──────── Dataset section
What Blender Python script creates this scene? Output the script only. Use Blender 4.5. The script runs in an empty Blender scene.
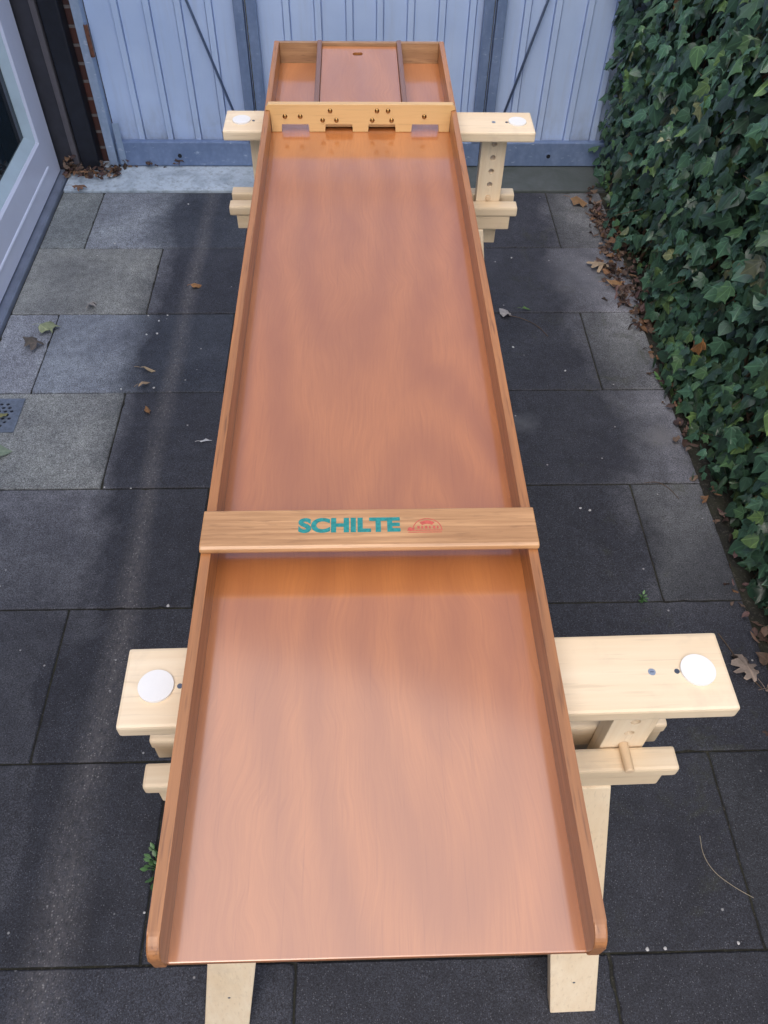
import bpy, bmesh, math, random
from mathutils import Vector, Matrix, noise
PI = math.pi
S = bpy.context.scene
C = S.collection
random.seed(7)

# ------------------------------------------------------------------ helpers
def link(name, me, mat, parent=None):
    o = bpy.data.objects.new(name, me)
    C.objects.link(o)
    if mat is not None and len(me.materials) == 0:
        me.materials.append(mat)
    if parent is not None:
        o.parent = parent
    return o

def obj(name, bm, mat, parent=None, smooth=False):
    bmesh.ops.recalc_face_normals(bm, faces=bm.faces[:])
    me = bpy.data.meshes.new(name)
    bm.to_mesh(me); bm.free()
    if smooth:
        for p in me.polygons: p.use_smooth = True
    return link(name, me, mat, parent)

def thing(name, label, cat, loc=(0, 0, 0), rz=0.0, group=None):
    o = bpy.data.objects.new(name, None)
    o.empty_display_size = .1
    C.objects.link(o)
    o.location = loc; o.rotation_euler = (0, 0, rz)
    return tag(o, label, cat, group)

def tag(o, label, cat, group=None):
    o['label'] = label; o['category'] = cat
    if group: o['group'] = group
    return o

def hexa(bm, pts, bev=0.0, seg=2):
    """box from 8 points: 4 bottom (ccw) then 4 top"""
    vs = [bm.verts.new(p) for p in pts]
    fs = [bm.faces.new([vs[i] for i in q]) for q in
          ((0, 3, 2, 1), (4, 5, 6, 7), (0, 1, 5, 4), (1, 2, 6, 5), (2, 3, 7, 6), (3, 0, 4, 7))]
    if bev:
        es = {e for f in fs for e in f.edges}
        bmesh.ops.bevel(bm, geom=list(es), offset=bev, segments=seg, profile=.6, affect='EDGES')
    return bm

def box(x0, x1, y0, y1, z0, z1, bev=0.0, bm=None, seg=2):
    if bm is None: bm = bmesh.new()
    return hexa(bm, [(x0, y0, z0), (x1, y0, z0), (x1, y1, z0), (x0, y1, z0),
                     (x0, y0, z1), (x1, y0, z1), (x1, y1, z1), (x0, y1, z1)], bev, seg)

def prism(poly, a0, a1, axis='x', bev=0.0, bm=None):
    """extrude a 2-D polygon along an axis"""
    if bm is None: bm = bmesh.new()
    def P(p, a):
        return {'x': (a, p[0], p[1]), 'y': (p[0], a, p[1]), 'z': (p[0], p[1], a)}[axis]
    A = [bm.verts.new(P(p, a0)) for p in poly]; B = [bm.verts.new(P(p, a1)) for p in poly]
    fs = [bm.faces.new(A), bm.faces.new(B[::-1])]
    n = len(poly)
    for i in range(n):
        fs.append(bm.faces.new((A[i], A[(i+1) % n], B[(i+1) % n], B[i])))
    if bev:
        es = {e for f in fs[:2] for e in f.edges}
        bmesh.ops.bevel(bm, geom=list(es), offset=bev, segments=2, profile=.6, affect='EDGES')
    return bm

def cyl(p0, p1, r, n=20, bm=None, bev=0.0, r1=None):
    if bm is None: bm = bmesh.new()
    p0 = Vector(p0); p1 = Vector(p1); d = (p1-p0)
    q = d.to_track_quat('Z', 'Y'); r1 = r if r1 is None else r1
    A = []; B = []
    for i in range(n):
        a = 2*PI*i/n; v = Vector((math.cos(a), math.sin(a), 0))
        A.append(bm.verts.new(p0+q @ (v*r))); B.append(bm.verts.new(p1+q @ (v*r1)))
    fa = bm.faces.new(A[::-1]); fb = bm.faces.new(B)
    for i in range(n):
        bm.faces.new((A[i], A[(i+1) % n], B[(i+1) % n], B[i]))
    if bev:
        es = set(fa.edges) | set(fb.edges)
        bmesh.ops.bevel(bm, geom=list(es), offset=bev, segments=3, profile=.5, affect='EDGES')
    return bm

def tube(pts, r, n=6, bm=None):
    if bm is None: bm = bmesh.new()
    rings = []
    for i, p in enumerate(pts):
        p = Vector(p)
        a = Vector(pts[max(i-1, 0)]); b = Vector(pts[min(i+1, len(pts)-1)])
        q = (b-a).to_track_quat('Z', 'Y')
        rr = r[i] if isinstance(r, (list, tuple)) else r
        rings.append([bm.verts.new(p+q @ Vector((math.cos(2*PI*k/n)*rr, math.sin(2*PI*k/n)*rr, 0))) for k in range(n)])
    for a, b in zip(rings, rings[1:]):
        for k in range(n):
            bm.faces.new((a[k], a[(k+1) % n], b[(k+1) % n], b[k]))
    bm.faces.new(rings[0][::-1]); bm.faces.new(rings[-1])
    return bm

def dome(c, d, r, h, bm=None, n=14, m=5):
    """domed nail head at c with axis d"""
    if bm is None: bm = bmesh.new()
    c = Vector(c); q = Vector(d).to_track_quat('Z', 'Y')
    rings = []
    for j in range(m):
        t = j/m*PI/2
        rings.append([bm.verts.new(c+q @ Vector((math.cos(2*PI*k/n)*r*math.cos(t), math.sin(2*PI*k/n)*r*math.cos(t), h*math.sin(t)))) for k in range(n)])
    top = bm.verts.new(c+q @ Vector((0, 0, h)))
    for a, b in zip(rings, rings[1:]):
        for k in range(n):
            bm.faces.new((a[k], a[(k+1) % n], b[(k+1) % n], b[k]))
    for k in range(n):
        bm.faces.new((rings[-1][k], rings[-1][(k+1) % n], top))
    bm.faces.new(rings[0][::-1])
    return bm

def carve(o, cutter_bm):
    """cut real holes, then drop the cutter"""
    bmesh.ops.recalc_face_normals(cutter_bm, faces=cutter_bm.faces[:])
    cm = bpy.data.meshes.new('tmp'); cutter_bm.to_mesh(cm); cutter_bm.free()
    c = bpy.data.objects.new('tmp', cm); C.objects.link(c)
    m = o.modifiers.new('b', 'BOOLEAN'); m.object = c; m.operation = 'DIFFERENCE'; m.solver = 'EXACT'
    par = o.parent; o.parent = None
    bpy.context.view_layer.update()
    dg = bpy.context.evaluated_depsgraph_get()
    me = bpy.data.meshes.new_from_object(o.evaluated_get(dg))
    o.modifiers.clear(); o.data = me; o.parent = par
    bpy.data.objects.remove(c); bpy.data.meshes.remove(cm)
    return o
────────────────
Reproduce all of the data exactly, omitting each picture it holds.

# Response for this exercise
What Blender Python script creates this scene? Output the script only. Use Blender 4.5. The script runs in an empty Blender scene.
import bpy, bmesh, math, random
from mathutils import Vector, Matrix, noise
PI = math.pi
S = bpy.context.scene
C = S.collection
random.seed(7)

# ------------------------------------------------------------------ helpers
def link(name, me, mat, parent=None):
    o = bpy.data.objects.new(name, me)
    C.objects.link(o)
    if mat is not None and len(me.materials) == 0:
        me.materials.append(mat)
    if parent is not None:
        o.parent = parent
    return o

def obj(name, bm, mat, parent=None, smooth=False):
    bmesh.ops.recalc_face_normals(bm, faces=bm.faces[:])
    me = bpy.data.meshes.new(name)
    bm.to_mesh(me); bm.free()
    if smooth:
        for p in me.polygons: p.use_smooth = True
    return link(name, me, mat, parent)

def thing(name, label, cat, loc=(0, 0, 0), rz=0.0, group=None):
    o = bpy.data.objects.new(name, None)
    o.empty_display_size = .1
    C.objects.link(o)
    o.location = loc; o.rotation_euler = (0, 0, rz)
    return tag(o, label, cat, group)

def tag(o, label, cat, group=None):
    o['label'] = label; o['category'] = cat
    if group: o['group'] = group
    return o

def hexa(bm, pts, bev=0.0, seg=2):
    """box from 8 points: 4 bottom (ccw) then 4 top"""
    vs = [bm.verts.new(p) for p in pts]
    fs = [bm.faces.new([vs[i] for i in q]) for q in
          ((0, 3, 2, 1), (4, 5, 6, 7), (0, 1, 5, 4), (1, 2, 6, 5), (2, 3, 7, 6), (3, 0, 4, 7))]
    if bev:
        es = {e for f in fs for e in f.edges}
        bmesh.ops.bevel(bm, geom=list(es), offset=bev, segments=seg, profile=.6, affect='EDGES')
    return bm

def box(x0, x1, y0, y1, z0, z1, bev=0.0, bm=None, seg=2):
    if bm is None: bm = bmesh.new()
    return hexa(bm, [(x0, y0, z0), (x1, y0, z0), (x1, y1, z0), (x0, y1, z0),
                     (x0, y0, z1), (x1, y0, z1), (x1, y1, z1), (x0, y1, z1)], bev, seg)

def prism(poly, a0, a1, axis='x', bev=0.0, bm=None):
    """extrude a 2-D polygon along an axis"""
    if bm is None: bm = bmesh.new()
    def P(p, a):
        return {'x': (a, p[0], p[1]), 'y': (p[0], a, p[1]), 'z': (p[0], p[1], a)}[axis]
    A = [bm.verts.new(P(p, a0)) for p in poly]; B = [bm.verts.new(P(p, a1)) for p in poly]
    fs = [bm.faces.new(A), bm.faces.new(B[::-1])]
    n = len(poly)
    for i in range(n):
        fs.append(bm.faces.new((A[i], A[(i+1) % n], B[(i+1) % n], B[i])))
    if bev:
        es = {e for f in fs[:2] for e in f.edges}
        bmesh.ops.bevel(bm, geom=list(es), offset=bev, segments=2, profile=.6, affect='EDGES')
    return bm

def cyl(p0, p1, r, n=20, bm=None, bev=0.0, r1=None):
    if bm is None: bm = bmesh.new()
    p0 = Vector(p0); p1 = Vector(p1); d = (p1-p0)
    q = d.to_track_quat('Z', 'Y'); r1 = r if r1 is None else r1
    A = []; B = []
    for i in range(n):
        a = 2*PI*i/n; v = Vector((math.cos(a), math.sin(a), 0))
        A.append(bm.verts.new(p0+q @ (v*r))); B.append(bm.verts.new(p1+q @ (v*r1)))
    fa = bm.faces.new(A[::-1]); fb = bm.faces.new(B)
    for i in range(n):
        bm.faces.new((A[i], A[(i+1) % n], B[(i+1) % n], B[i]))
    if bev:
        es = set(fa.edges) | set(fb.edges)
        bmesh.ops.bevel(bm, geom=list(es), offset=bev, segments=3, profile=.5, affect='EDGES')
    return bm

def tube(pts, r, n=6, bm=None):
    if bm is None: bm = bmesh.new()
    rings = []
    for i, p in enumerate(pts):
        p = Vector(p)
        a = Vector(pts[max(i-1, 0)]); b = Vector(pts[min(i+1, len(pts)-1)])
        q = (b-a).to_track_quat('Z', 'Y')
        rr = r[i] if isinstance(r, (list, tuple)) else r
        rings.append([bm.verts.new(p+q @ Vector((math.cos(2*PI*k/n)*rr, math.sin(2*PI*k/n)*rr, 0))) for k in range(n)])
    for a, b in zip(rings, rings[1:]):
        for k in range(n):
            bm.faces.new((a[k], a[(k+1) % n], b[(k+1) % n], b[k]))
    bm.faces.new(rings[0][::-1]); bm.faces.new(rings[-1])
    return bm

def dome(c, d, r, h, bm=None, n=14, m=5):
    """domed nail head at c with axis d"""
    if bm is None: bm = bmesh.new()
    c = Vector(c); q = Vector(d).to_track_quat('Z', 'Y')
    rings = []
    for j in range(m):
        t = j/m*PI/2
        rings.append([bm.verts.new(c+q @ Vector((math.cos(2*PI*k/n)*r*math.cos(t), math.sin(2*PI*k/n)*r*math.cos(t), h*math.sin(t)))) for k in range(n)])
    top = bm.verts.new(c+q @ Vector((0, 0, h)))
    for a, b in zip(rings, rings[1:]):
        for k in range(n):
            bm.faces.new((a[k], a[(k+1) % n], b[(k+1) % n], b[k]))
    for k in range(n):
        bm.faces.new((rings[-1][k], rings[-1][(k+1) % n], top))
    bm.faces.new(rings[0][::-1])
    return bm

def carve(o, cutter_bm):
    """cut real holes, then drop the cutter"""
    bmesh.ops.recalc_face_normals(cutter_bm, faces=cutter_bm.faces[:])
    cm = bpy.data.meshes.new('tmp'); cutter_bm.to_mesh(cm); cutter_bm.free()
    c = bpy.data.objects.new('tmp', cm); C.objects.link(c)
    m = o.modifiers.new('b', 'BOOLEAN'); m.object = c; m.operation = 'DIFFERENCE'; m.solver = 'EXACT'
    par = o.parent; o.parent = None
    bpy.context.view_layer.update()
    dg = bpy.context.evaluated_depsgraph_get()
    me = bpy.data.meshes.new_from_object(o.evaluated_get(dg))
    o.modifiers.clear(); o.data = me; o.parent = par
    bpy.data.objects.remove(c); bpy.data.meshes.remove(cm)
    return o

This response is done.